Bokeh is a japanese word describing what the out of focus areas of a picture look like. Go to any place where inexperienced photographers meet and sooner or later you see the word leading up to the purchase of a 35 or 50mm f1.8 lens.

Bokeh Baby

Pentax ticks the box. From the press release:
The PENTAX Q comes equipped with newly developed bokeh control function, which allows user to capture the image with obtrusive objects in the field of view optimally defocused. With this function, the camera will automatically judge the focused subject as well as relative distance of each object from the camera in the field of view to apply optimal defocus effect to each object to stand out the main subject(s). This function will allow even a first-time digital photographer to easily capture the images with such effects as background defocus or foreground defocus that otherwise require certain extent of familiarity with the photography.

Now, how this works remains to be seen. It could be some sort of clever software trick, it could simply be a complicated way of saying aperture priority. Pentax gave it some thought and made sure the box is ticked.


Once again, let's go to that photography novice discussion board. Take a " which camera to buy?" discussion and sooner or later someone will say "I prefer Canon's colours over Nikon's". Every camera manufacturer tweaks jpg output trying to find the balance between accurate and crowd pleasing. On the Q pentax addresses this with these "smart effect modes"
• Brilliant Color: Creates a lively atmosphere by raising the saturation level almost to the point of color saturation.
• Unicolor Bold: Creates an extremely high contrast image that retains one particular color in the image.
• Vintage Color: Produces a toy-camera-like effect, with a choice of several different finishing touches.
• Cross Processing: Produces a unique image with unusual colors, as if treated with the cross processing** used in film photography.
• Warm Fade: Creates a low contrast image with the white balance slightly shifted to pink shades.
• Tone Expansion: Produces a dramatic image with an artistic finishing touch, close to an intensified HDR (High Dynamic Range) effect.
• Bold Monochrome: Produces a low-key, high contrast image with enhanced sh
Effortless Bokeh control

So we see the outlines of the target audience. Check the apple or android market places. There's a ton of apps dedicated to vintage, black and white or cross processing. It's hip!

Other options

Sensor cleaning, check! Image stabilisation, check! Facial recognition, 25 AF points, aspect ratios of 4:3, 3:2, 16:9 or 1:1, 9 shot multiple exposure, all check!
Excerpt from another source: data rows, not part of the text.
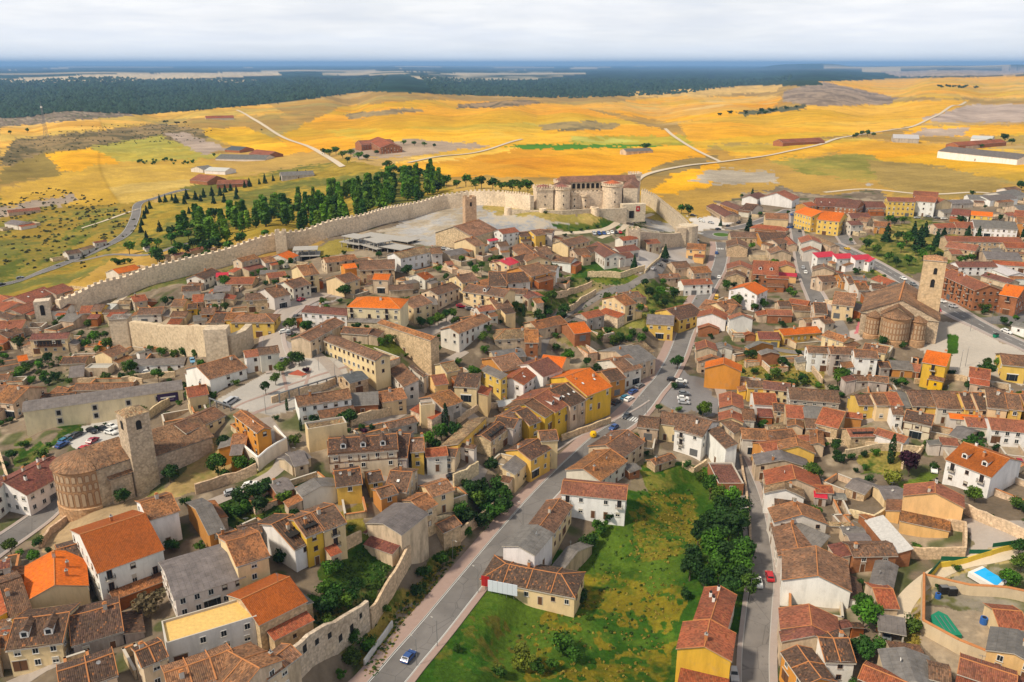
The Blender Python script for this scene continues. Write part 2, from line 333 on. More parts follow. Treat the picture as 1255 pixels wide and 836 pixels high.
ZONES=[
("-700 236 0 160 200 140 330 128 450 112 620 118 800 118 900 108 1100 96 1300 92 2100 92 2100 262 1290 240 1250 246 1120 246 1060 232 1000 240 960 230 880 245 860 275 640 245 560 232 300 330 200 340 60 372 0 372 -700 560",(.44,.27,.055),dict(alt=(.30,.19,.05),s=120)),
# left valley
("-300 300 0 235 170 200 190 240 170 300 100 345 0 372 -300 420",(.30,.20,.03),dict(alt=(.14,.14,.03),s=22)),
("-200 335 0 318 60 300 120 265 150 258 100 300 40 335 0 345 -200 380",(.10,.12,.02),dict(alt=(.22,.17,.03),s=10)),
("0 190 0 156 180 140 300 130 330 128 350 140 210 146 100 164",(.60,.34,.05),dict()),
("0 195 20 170 200 152 260 160 250 175 150 178 0 205",(.13,.105,.045),dict(alt=(.26,.18,.08),s=25)),
("0 208 55 186 140 180 75 215 0 225",(.22,.16,.04),dict()),("55 188 110 181 170 205 75 210",GOLD,dict()),("110 180 195 166 260 190 300 190 160 205",(.42,.33,.04),dict(alt=(.32,.28,.05),s=30)),
("200 163 225 163 280 182 250 190",(.36,.28,.22),dict()),("250 158 300 155 370 184 350 190 280 178 250 165",GOLD,dict()),("0 232 130 200 250 195 290 215 160 250 60 250 0 260",(.50,.31,.04),dict(alt=(.42,.26,.04),s=40)),
("-40 262 90 238 95 244 40 262 -40 275",(.33,.26,.20),dict()),
# big gold fields
("340 168 420 130 520 122 700 128 870 175 840 190 620 192 520 184 360 186",GOLD,dict(alt=(.62,.30,.012),s=160)),
("460 205 530 192 640 182 870 178 860 215 780 212 640 220 600 215 520 218",GOLD2,dict(alt=GOLD,s=130)),
("395 160 620 150 700 152 690 165 560 175 450 178",(.58,.36,.03),dict(alt=GOLD,s=90)),
("620 178 800 175 815 180 640 184",(.07,.20,.015),dict(amp=.04)),
("700 168 860 166 875 178 700 176",(.40,.33,.03),dict()),
("520 190 600 180 640 182 560 196 480 200",(.62,.36,.04),dict()),
("780 240 850 200 880 198 880 225 850 235",GOLD,dict()),("420 186 500 170 545 173 600 178 520 190 440 195",(.33,.25,.18),dict()),
("700 130 820 118 960 118 940 140 820 150 760 140",(.60,.36,.07),dict(alt=GOLD,s=90)),
("830 150 1000 128 1190 122 1140 150 1080 162 930 175 850 178",GOLD,dict(alt=(.62,.32,.02),s=120)),
("1000 100 1300 92 1600 92 1600 128 1200 120 1000 118",(.60,.34,.05),dict(alt=GOLD,s=140)),
("1190 128 1300 128 1600 130 1600 150 1150 150 1130 145",(.38,.30,.25),dict()),("1120 155 1300 152 1300 165 1100 168",GOLD,dict()),("1130 158 1190 156 1180 166 1110 168",(.36,.28,.22),dict()),
("880 180 1000 172 1060 168 1100 176 1000 190 960 196 900 192",(.60,.35,.03),dict()),("1010 180 1120 172 1255 186 1600 200 1600 230 1260 222 1060 196",GOLD,dict(alt=(.55,.31,.03),s=90)),
("940 196 1060 188 1130 216 1060 222 990 214",(.24,.22,.04),dict(alt=(.33,.25,.05),s=40)),("845 220 870 207 950 210 955 224 900 228",(.36,.31,.24),dict()),
("1060 226 1130 218 1115 222 1060 228",(.42,.38,.33),dict()),("1060 196 1160 205 1240 222 1200 245 1100 240 1080 225",(.30,.21,.06),dict()),
# scrub ridges
("560 128 640 122 670 126 610 132 560 133",(.13,.10,.05),dict(alt=(.3,.2,.1),s=60)),("660 153 720 148 760 152 750 158 700 160 665 160",(.13,.11,.06),dict(alt=(.30,.22,.09),s=40)),
("960 112 1010 100 1100 120 1090 128 1000 130 960 125",(.20,.15,.11),dict(alt=(.32,.24,.17),s=60)),("900 138 990 128 985 134 915 142",(.10,.10,.05),dict()),("420 140 500 132 520 136 430 146",(.20,.15,.08),dict(alt=(.3,.22,.1),s=50)),
("800 205 840 195 880 190 870 200 830 212 790 215",(.24,.17,.06),dict()),
# park by the walls
("165 300 180 250 240 225 420 195 520 215 560 235 500 260 350 290 170 310",(.36,.25,.035),dict(alt=(.14,.14,.03),s=30,ct=2)),
# castle plaza
("440 300 500 265 560 245 620 245 700 262 850 275 800 285 720 275 640 290 560 300",(.36,.30,.22),dict(alt=(.33,.32,.31),s=14)),
("585 268 600 256 700 260 720 268 650 285 600 282 575 278",(.29,.30,.32),dict(alt=(.42,.36,.28),s=9,ct=4)),
("380 300 430 290 440 305 420 315 380 318",(.28,.22,.05),dict(ct=2)),
("590 250 660 252 740 264 745 275 640 268 595 258",(.42,.31,.10),dict(alt=(.24,.2,.05),s=12)),
("680 278 765 266 768 272 740 285 690 288",GRASS,dict(ct=2,alt=GRASSY,s=10)),("745 290 785 270 795 275 780 284 750 288",GRASS,dict(ct=2,alt=GRASSY,s=10)),
("790 255 850 262 830 275 800 268",(.30,.24,.05),dict(ct=2)),
# grass strips inside the wall
("130 362 280 318 300 322 290 335 200 352 130 372",(.10,.12,.03),dict(ct=2,alt=(.22,.17,.07),s=14)),
("690 345 730 322 790 335 780 345 720 352 690 350",(.13,.15,.02),dict(ct=2,alt=GRASS,s=9)),("700 325 730 320 740 328 700 340",GRASS,dict(ct=2)),
("640 365 700 345 740 350 720 372 640 385 610 390",(.08,.11,.02),dict(ct=2,alt=(.2,.16,.07),s=7)),
("780 345 850 350 860 365 800 400 760 400 730 385",(.07,.11,.02),dict(ct=2,alt=(.18,.17,.04),s=9)),("690 410 770 395 790 410 760 420 700 425",(.08,.1,.02),dict(ct=2,alt=(.2,.16,.07),s=7)),
("420 405 490 400 500 420 460 440 420 432",GRASS,dict(ct=2,alt=GRASSY,s=8)),
# plaza de la villa
("262 492 330 455 345 432 420 440 430 468 395 478 380 498 330 510 290 500",(.40,.37,.335),dict(ct=4,amp=.12,sharp=True)),
("345 437 380 400 400 372 420 355 330 395 325 440",(.30,.27,.26),dict(ct=4,amp=.1)),
("70 545 120 522 150 505 165 512 175 540 130 560 100 565",(.50,.475,.44),dict(ct=4,amp=.05)),
("12 560 22 545 60 535 80 520 140 508 110 525 60 555 30 568",GRASS,dict(ct=2,alt=(.16,.15,.04),s=8)),
("55 650 80 610 130 590 190 600 230 590 170 632 95 668 60 690",(.36,.26,.15),dict(amp=.2)),
("180 600 250 545 330 560 330 585 240 600 200 612",(.34,.24,.10),dict(alt=(.18,.17,.05),s=10)),
("265 625 300 600 370 600 380 640 300 645 270 640",(.04,.08,.015),dict(ct=2,alt=(.10,.11,.02),s=6)),
("405 640 460 620 460 670 420 680",(.25,.2,.04),dict(ct=2,alt=(.1,.12,.02),s=6)),
("395 700 450 665 485 680 470 730 440 720 400 712",(.03,.075,.012),dict(ct=2,alt=(.06,.10,.015),s=6)),
("375 760 420 730 480 715 470 760 420 800 380 790",(.05,.09,.015),dict(ct=2,alt=(.2,.17,.05),s=6)),
("440 800 480 740 540 680 560 660 570 668 500 760 450 830",(.10,.12,.02),dict(ct=2,alt=(.30,.22,.05),s=6)),
# meadow in the foreground
("500 850 520 790 590 715 640 690 700 672 745 640 775 590 800 570 850 570 905 590 930 640 925 760 900 800 810 850 500 1100 400 1100",(.034,.092,.010),dict(ct=2,alt=(.07,.12,.014),s=12)),
("640 800 660 740 740 700 830 700 845 720 820 780 790 850 700 850 650 850",(.19,.155,.015),dict(ct=2,holes=-.05,alt=(.045,.09,.010),s=9)),
("775 640 800 600 850 610 860 660 820 690 770 690",(.17,.15,.018),dict(ct=2,holes=.02,alt=(.035,.088,.010),s=8)),
("560 760 600 770 640 800 640 850 560 850 530 810",(.12,.11,.02),dict(ct=2,holes=0,alt=(.04,.085,.010),s=8)),
("775 572 860 572 865 590 790 600",(.17,.16,.03),dict(ct=2,holes=0,alt=(.05,.1,.01),s=9)),
# right yards
("1085 750 1130 715 1150 690 1180 665 1260 655 1260 690 1160 700 1140 720 1120 760 1105 780 1080 780",(.42,.33,.22),dict(alt=(.34,.26,.06),s=5)),
("1105 775 1130 745 1125 800 1135 830 1100 830",(.30,.23,.05),dict(alt=(.2,.18,.04),s=5)),
("1135 715 1175 695 1255 680 1300 680 1300 765 1240 760 1140 735",(.13,.13,.05),dict(alt=(.25,.22,.17),s=6)),
("1130 740 1180 745 1250 762 1250 830 1160 820 1130 790",(.42,.33,.23),dict(alt=(.3,.24,.17),s=6)),
("1160 670 1190 655 1180 640 1255 630 1300 640 1300 680 1180 672",(.38,.33,.29),dict(ct=4)),
("890 425 1020 430 1010 480 950 478 900 462",(.28,.20,.06),dict(alt=(.16,.15,.03),s=8,ct=2)),
("1030 545 1120 540 1120 575 1040 580",(.06,.1,.015),dict(ct=2,alt=(.25,.2,.05),s=7)),
("1105 590 1150 585 1150 600 1105 605",(.10,.14,.02),dict(ct=2)),
("1140 385 1200 400 1255 432 1255 470 1180 465 1130 450",(.43,.385,.33),dict(ct=4,amp=.1)),("1161 409 1175 411 1174 434 1161 434",(.04,.10,.01),dict(ct=2,sharp=True)),
("1040 400 1062 390 1062 415 1030 418",(.42,.36,.32),dict(ct=4)),("1052 393 1063 393 1060 409 1047 409",(.45,.14,.16),dict(ct=4,sharp=True)),
("1040 330 1060 290 1120 265 1180 275 1170 320 1120 340 1060 335",(.28,.23,.06),dict(ct=2,alt=(.08,.10,.02),s=14)),
("845 268 880 262 900 272 880 285 850 280",(.52,.48,.44),dict(ct=4)),("790 300 850 290 850 325 810 330 780 330",(.44,.40,.37),dict(ct=4)),
("780 570 800 560 800 600 780 600",(.2,.16,.1),dict()),
("815 455 870 470 880 500 870 505 820 500",(.20,.19,.19),dict(ct=4)),
]
ZONES2=[("0 97 120 91 340 88 345 92 150 100 0 102",(.50,.40,.25),dict(amp=.2)),("500 92 620 87 720 90 650 98 520 100",(.48,.40,.27),dict(alt=(.03,.05,.03),s=700)),
("395 88 470 87 560 89 470 92 395 92",(.46,.38,.25),dict(alt=(.03,.05,.03),s=500)),("840 100 1000 98 1010 104 880 108",(.025,.045,.02),dict(ct=3)),("1080 88 1255 84 1255 92 1100 94",(.30,.24,.19),dict()),
("760 113 900 106 960 104 950 112 860 118 780 119",(.56,.36,.10),dict()),("0 84 1255 84 1255 86 0 86",(.05,.06,.05),dict(ct=3))]
ground()
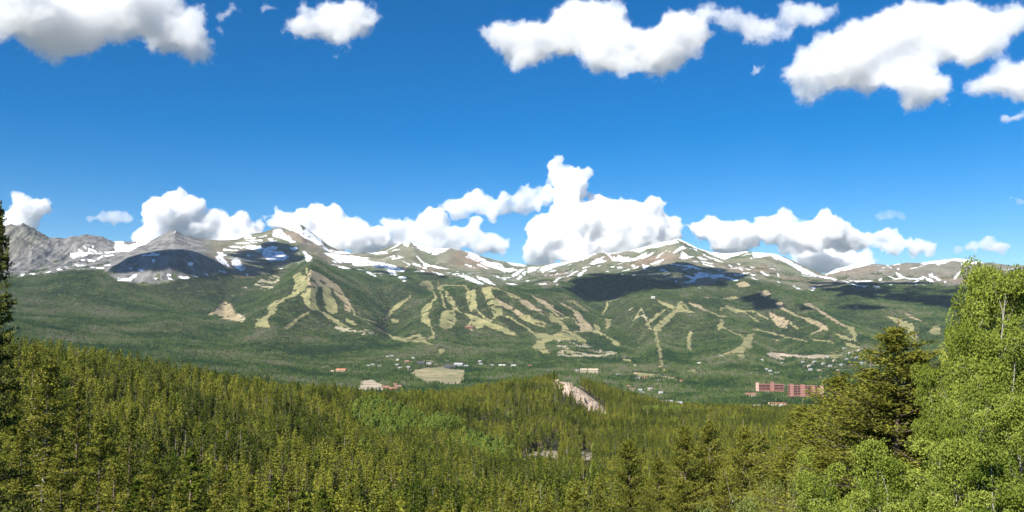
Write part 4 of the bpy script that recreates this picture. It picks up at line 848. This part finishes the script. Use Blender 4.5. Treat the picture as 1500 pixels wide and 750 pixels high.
# ------------------------------------------------------------------ the trees placed one by one in the foreground
def limb_tree(seed, H, R, base, n_limb, n_leaf, leaf, stems=1, n_clump=60):
    """broadleaf tree: pale trunk(s), limbs that fork, leaves gathered along the twigs"""
    rs = np.random.RandomState(seed); trunks, limbs, C_, T_ = [], [], [], []; tips = []
    for s_ in range(stems):
        z = np.linspace(0, 1, 9); off = rs.normal(size=2) * (0.35 * R if stems > 1 else 0.05 * R)
        wob = rs.normal(size=(9, 2)).cumsum(0) * 0.018 * H; hh = H * (1 if s_ == 0 else rs.uniform(0.7, 0.95))
        ax = np.stack([wob[:, 0] + off[0] * z, wob[:, 1] + off[1] * z, z * hh * 0.96], -1); ax[:, :2] -= ax[0, :2]
        trunks.append(tube(ax, (0.0095 * H + 0.02) * (1 - 0.9 * z) + 0.004, 8))
        for i in range(max(3, n_limb // stems)):
            u = (i + rs.uniform()) / (n_limb // stems); h = hh * (base + (0.97 - base) * u); p0 = np.array([np.interp(h, ax[:, 2], ax[:, k]) for k in range(3)])
            prof = math.sin(math.pi * min(1, 0.20 + 0.78 * u)) ** 0.75
            L = R * prof * rs.uniform(0.6, 1.15); az = i * 2.4 + rs.normal() * 0.6; rise = rs.uniform(0.25, 0.85) + 0.5 * u
            d = np.array([math.cos(az), math.sin(az), rise]); d /= np.linalg.norm(d); t = np.linspace(0, 1, 6)
            P = p0 + d * (t * L)[:, None] + np.array([0, 0, 0.15 * L]) * (t ** 2)[:, None] + rs.normal(size=(6, 3)).cumsum(0) * 0.03 * L; P[0] = p0
            limbs.append(tube(P, np.linspace(0.016 * L + 0.008, 0.003, 6), 5)); tips.append((P, L))
            for j in range(5):
                q0 = P[rs.randint(2, 6)]; e = d * 0.5 + rs.normal(size=3) * 0.7 + np.array([0, 0, 0.25]); e /= np.linalg.norm(e); l2 = L * rs.uniform(0.2, 0.45)
                Q = q0 + e * (np.linspace(0, 1, 4) * l2)[:, None] + rs.normal(size=(4, 3)).cumsum(0) * 0.02 * L; Q[0] = q0
                limbs.append(tube(Q, np.linspace(0.006 * L + 0.004, 0.002, 4), 3)); tips.append((Q, l2))
        tips.append((ax[6:], 0.12 * H))
    # leaves gather in clumps round the ends of the twigs, with gaps between
    ends = [q for P, l in tips for q in (P[-1], P[int(len(P) * 0.6)])]; rs.shuffle(ends); ends = ends[:n_clump]
    rc = R * rs.uniform(0.13, 0.30, len(ends)); cnt = (n_leaf * rc ** 2 / (rc ** 2).sum()).astype(int) + 4
    for q, r_, m in zip(ends, rc, cnt):
        u = rs.normal(size=(m, 3)); u /= np.linalg.norm(u, axis=1)[:, None]; lump = 0.7 + 0.6 * vnoise(u[:, 0] * 2.2 + q[0], u[:, 1] * 2.2 + q[1], u[:, 2] * 2.2 + q[2], seed)
        C_.append(q + u * (r_ * lump * rs.uniform(0.25, 1, m) ** 0.45)[:, None] * np.array([1, 1, 0.72])); T_.append(np.clip(rs.normal(0.5, 0.24) + rs.normal(size=m) * 0.2, 0, 1))
    c = np.vstack(C_); v, f = sprays(c, rs.normal(size=(len(c), 3)), leaf, 0.85, rs, 0.0, 0.5)
    return join(trunks), join(limbs), (v, f, np.repeat(np.concatenate(T_), 4))

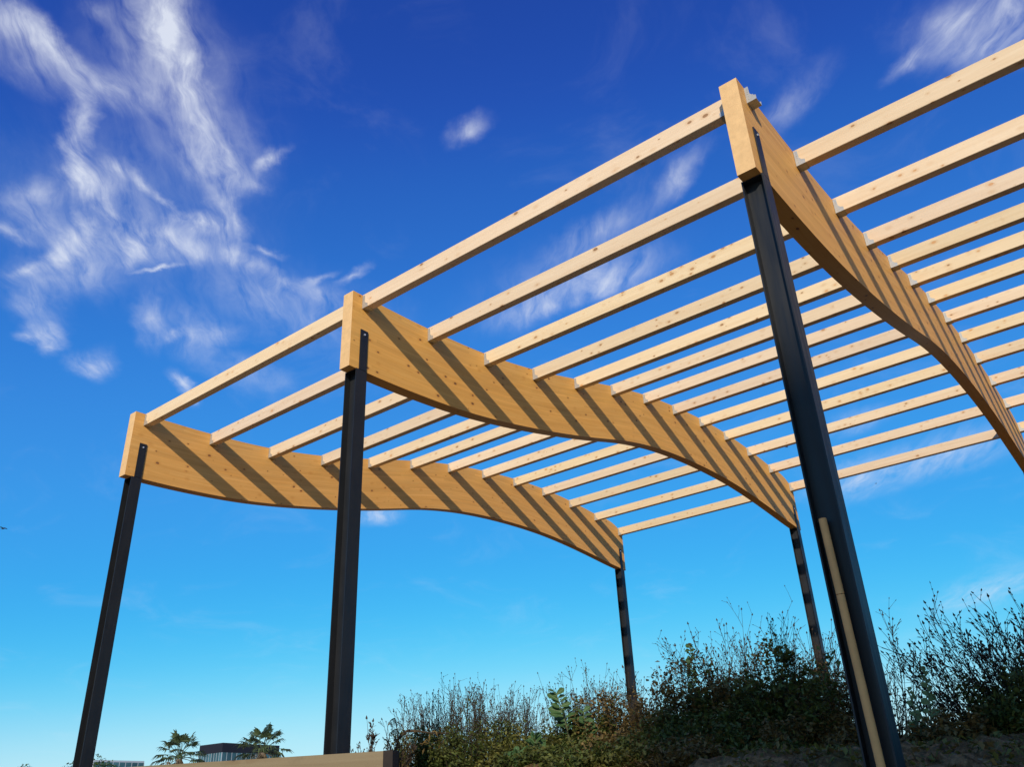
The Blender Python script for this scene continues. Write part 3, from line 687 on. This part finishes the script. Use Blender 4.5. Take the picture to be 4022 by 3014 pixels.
# middle stand, in front of the far left column
BL = [(-35.3, 12.6, 8.0, 16, .20), (-34.7, 12.9, 8.3, 26, .30), (-33.6, 12.7, 8.9, 26, .24), (-32.5, 12.9, 8.2, 34, .34), (-31.4, 12.6, 7.9, 24, .28)]
BT = ['open dry weed right of the gap of sky, leftmost of the middle stand', 'dry weed behind the big leaved plant of the middle stand', 'dark dry weed with the tallest bristly stem of the middle stand',
      'fine dry weed between the dark bristly weed and the far left column', 'dry weed in front of the foot of the far left column']
for i, (a, d, e, n, sp) in enumerate(BL): weed(a, d, e, BT[i], n, sp, seed=80 + i, leaves=[260, 300, 900, 300, 300][i], leafm=[M_LEAFB, M_LEAFG, M_LEAFG, M_LEAFG, M_LEAFB][i], bud=.013, group='dry weeds in front of the far left column', low=.6)
leafy_plant(-34.95, 11.3, 7.5, 'tall green plant with big ribbed leaves left of the far left column', 27, 90, scale=1.05, zlow=.34, stems=1, up=.5)
leafy_plant(-34.0, 11.2, 6.1, 'shorter big leaved green plant beside the tall ribbed one', 18, 91, scale=1.0, zlow=.35, up=.55)
bush(-33.7, 11.6, 6.3, 'brown green tangled shrub below the big leaved plants', 2400, .55, M_LEAFG, 92)
bush(-31.8, 11.4, 7.0, 'rusty brown shrub wrapped round the foot of the far left column', 2600, .50, M_LEAFB, 93)
bush(-31.5, 10.4, 4.4, 'dark brown shrub at the bottom edge below the far left column', 2800, .60, M_LEAFB, 94)
bush(-35.2, 10.9, 3.9, 'olive brown ground shrub under the tall ribbed plant', 2200, .55, M_LEAFO, 95)
weed(-29.9, 12.4, 6.3, 'low thin weed in the dip right of the far left column', 20, .34, seed=97, leaves=300, leafm=M_LEAFG, group='dry weeds between the two far columns')
weed(-28.9, 11.4, 7.2, 'loose leafy weed on the left flank of the big brown mound', 22, .30, seed=98, leaves=500, leafm=M_LEAFG, group='dry weeds between the two far columns')
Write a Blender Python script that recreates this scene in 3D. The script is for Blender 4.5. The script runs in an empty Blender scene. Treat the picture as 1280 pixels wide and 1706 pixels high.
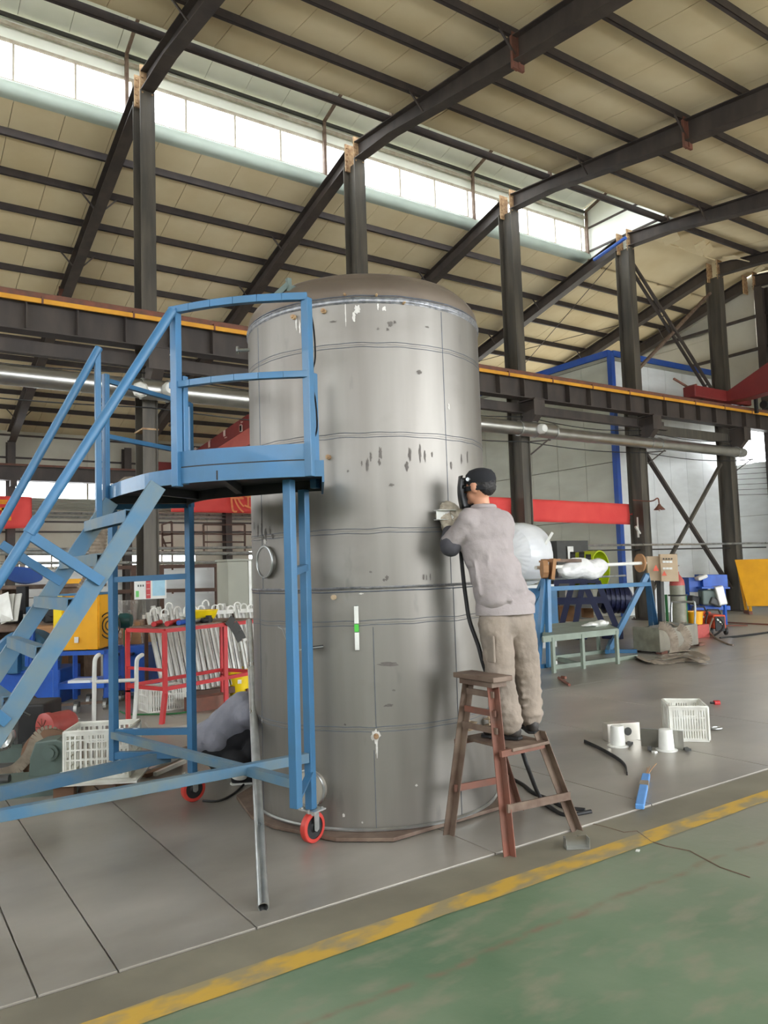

Here I see Pentax making a bold move. The camera is sold as a kit with a 47mm f1.9 equivelant lens. That's as close as you can get to the standard 50mm lens that came with any DSLR from the 1960s untill well into the 1980s. It also stops any zoom factor dead in it's tracks, it doesn't have any zoom! Zoom is sold seperately as the 27.5-83mm f2.8-4.5 lens for $299.

What truly impresses me is a $129 fish eye! Fish eyes are hot with a certain crowd. The cheap screw-on lenses are doing well on ebay as are the 8mm f3.5 lenses that are sold under various names (bower, tiffen, samyang) This kind of picture is a must for a certain audience:

Skater au palais de Tokyo

Another populair thing is toy cameras. Lomography is hot, Diana toy cameras are sold for insane prices by trendy stores like urban outfitters and the newbie boards are filled with questions like "Do I need lomography film?" and "where can I get 120 film processed and printed?" The craze has gone so far that you can eaven mount toy camera lenses on your Canon or Nikon.

Pentax knows this and they are selling a toy camera wide angle and tele lens for less than $100!


In my opinion this camera has everything to be a big hit with a certain audience if Pentax plays it's cards right. It needs to reach a price point where it can compete with the Sony NEX and the Nikon D3100 and Canon T3. It needs a hip add campaign and perhaps a bit of guerilla marketing as well. If Pentax can do that then they will have a product with a strong appeal to a certain part of the 16-30 demographic. I can picture many teen girls who "just love photography" whining to get one for christmas.